A Stake in the Future

One of the most dynamic and innovative markets in the country is the wireless business. And no group understands that better than Hispanics.

Just look at the numbers. According to a survey by the Pew Internet & American Life Project, 84 percent of English-speaking Hispanics have a cell phone, a rate higher than the overall population. English-speaking Hispanics also are early adopters of wireless data services, and are more likely than other Americans to have sent text messages, emailed, watched video, or played music on their mobile devices. Perhaps then it’s not surprising that we are the most attached to our wireless devices. More than half of English-speaking Hispanics say it would be “very hard” to give up our cell phones – even harder than giving up TV!

The Pew survey was conducted in English, and it notes that wireless adoption rates are lower among Spanish-dominant Latinos. But it is clear that the Hispanic community relies heavily on wireless technology to stay connected. In fact, a recent government survey found that nearly one in five Hispanic adults live in a wireless-only household, a rate higher than the overall population.

For many Hispanics, wireless technology is the primary means by which we keep in touch with family and friends, at home and abroad. Wireless service is a vital link to jobs, doctors, and other critical services. And since wireless broadband provides untethered access to the Internet, it is also a tool to help close the digital divide.

This is why the Hispanic community has a stake in the future of wireless public policy – and in preserving an environment where wireless service can remain affordable, accessible, and marked by continued innovation.

One area of concern is excessive taxes. Long gone are the days when cell phones were luxury items. Yet CTIA, the wireless trade association, notes that the average effective rate of taxes and fees on wireless consumers is more than 14 percent –more than double the average tax rate for other goods and services. This disparity continues to grow, placing an unfair burden on wireless consumers.

Nonetheless, the wireless market has thrived thanks to smart public policy.

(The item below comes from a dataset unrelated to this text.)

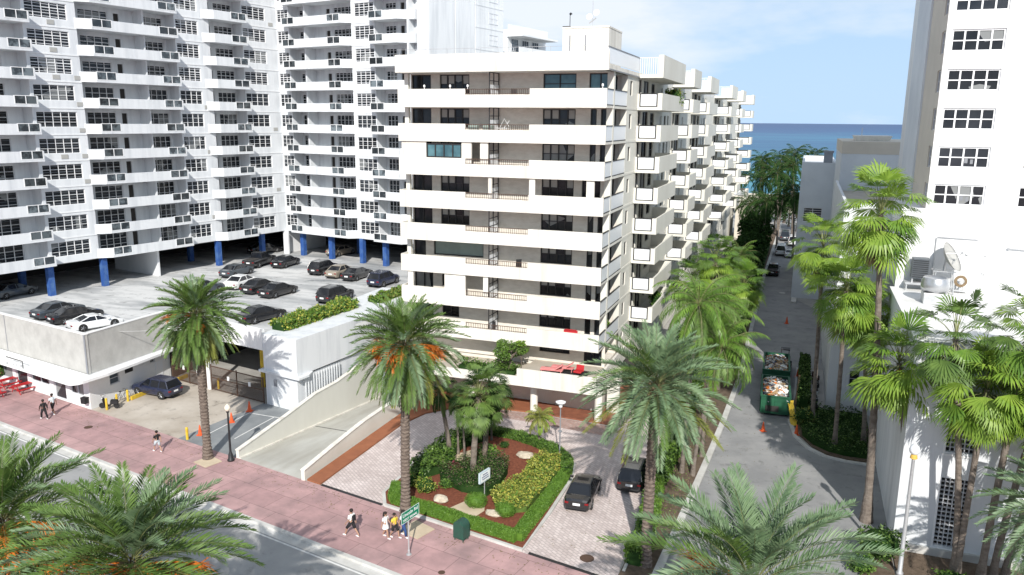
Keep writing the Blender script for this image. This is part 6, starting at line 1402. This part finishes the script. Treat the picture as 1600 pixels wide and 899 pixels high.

For example, in 1993 – still the early days of cell phones – Congress recognized that wireless service does not operate according to state lines and took steps to prevent a patchwork quilt of wireless regulations from forming across the country. This realization – that wireless service is inherently national in nature – enabled development of the national rate plans that are so popular today, and helped the economies of scale that make wireless service so affordable. In another significant move, Congress wisely decided to rely on competition to ensure the fast-moving wireless industry would serve consumers. The success of the U.S. wireless market since that time is indisputable.

For example, in 1994, U.S. consumers on average paid an estimated $0.47 per minute for voice calls. By the end of 2007, that rate plummeted to $0.06 per minute – a more than 85 percent price drop. In fact, our per-minute calling prices are among the lowest in the world, including lower than in every Western European country.

Innovation is also soaring as carriers battle in the marketplace. For example, the iPhone – the envy of the wireless world – was first introduced here in the United States.

Another way wireless carriers vie for customers is through pro-consumer initiatives. For example, in recent years AT&T has introduced a 30-day no-questions-asked trial period for phones and service; interactive coverage maps, allowing consumers to view coverage estimates down to the street level; and Rollover® minutes, allowing customers to utilize unused anytime minutes month to month for up to one year – to name just a few consumer-friendly programs. Like other carriers, we know that unhappy customers can take their business elsewhere – the vast majority of Americans can choose from at least four providers – so we have every incentive to remain responsive to consumer feedback.

The Hispanic community has an important voice in the future of wireless, not only with carriers like AT&T but also with policymakers.

We share a common interest in keeping service affordable and preserving a consumer-driven marketplace, where carriers have the flexibility to meet customer needs and continue to innovate. Together, we can make sure we stay on the leading edge of the wireless revolution.

Ralph de la Vega is the CEO of AT&T Mobility and Consumer Markets.